According to senior officials in the administration who spoke to the Journal, when Trump found out that two American pilots were missing after their F-15E jet was shot down over Iran, he went into a state of intense agitation that lasted for several hours.
His outbursts were so disruptive and unhelpful that his own aides had to physically take him out of the situation room. Instead, they began briefing him at set intervals.
This is a shocking moment: the leader of the country was removed from his own war room by his own team.
While his team focused on rescuing the two missing pilots in a dangerous area, Trump was shouting in the nearly empty West Wing about fuel prices and European allies who weren’t supporting his military actions.
His main worry wasn’t the pilots’ safety but how this would impact his political future. Specifically, he was really worried about ending up like Jimmy Carter.
In March, Trump had said, “If you look at what happened with Jimmy Carter… with the helicopters and the hostages, it cost them the election,” adding, “What a mess.”
So, as two American pilots were missing in Iran, the president’s main concern was whether this would hurt his political standing — the same way he had ignored military advice when he decided to start the war in the first place.
One pilot was rescued by the end of the day.
The second crew member was taken out of danger two more days later. Hours after learning that the rescue had been successful, Trump celebrated Easter Sunday by posting a message on his social media platform that included profanity and demanded that Iranians “open the F—n’ Strait, you crazy b—–ds, or you’ll be living in Hell” — and added “Praise be to Allah. President DONALD J. TRUMP.”
When his advisers were worried, Trump said he was trying to appear “unstable and insulting” to push Iran into negotiations.
Then — in perhaps the most revealing moment of the whole story — he immediately asked, “How’s it playing?”
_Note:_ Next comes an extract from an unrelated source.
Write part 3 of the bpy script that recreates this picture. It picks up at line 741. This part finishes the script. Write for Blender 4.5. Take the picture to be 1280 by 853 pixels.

He threatened an entire civilization.
He signed it with a religious message on Easter Sunday to appeal to his own Christian supporters. And his first thought after that was about how it was playing with the public.
On Tuesday, he posted that “a whole civilization will die tonight.”
Then he backed down for the fourth time. Then he told reporters that Iran “had agreed to everything” and called it a “great victory.” Less than 12 hours later, an Iranian Revolutionary Guard ship attacked a tanker in the Strait of Hormuz.
White House Press Secretary Karoline Leavitt told the Journal that Trump “remained a steady leader our country needs” — of course, if you believe the country needs a leader who was kicked out of the briefing room by his own aides.
Fifty-one lawmakers have introduced a bill to use the 25th Amendment.
Marjorie Taylor Greene called Trump’s threats “evil and madness.” Alex Jones called it a war crime. Now, Rupert Murdoch’s own newspaper is publishing stories from senior officials describing a president who was in a long, emotional outburst, removed from crisis management by his own staff, asking “how’s it playing?” while American pilots were missing in Iran.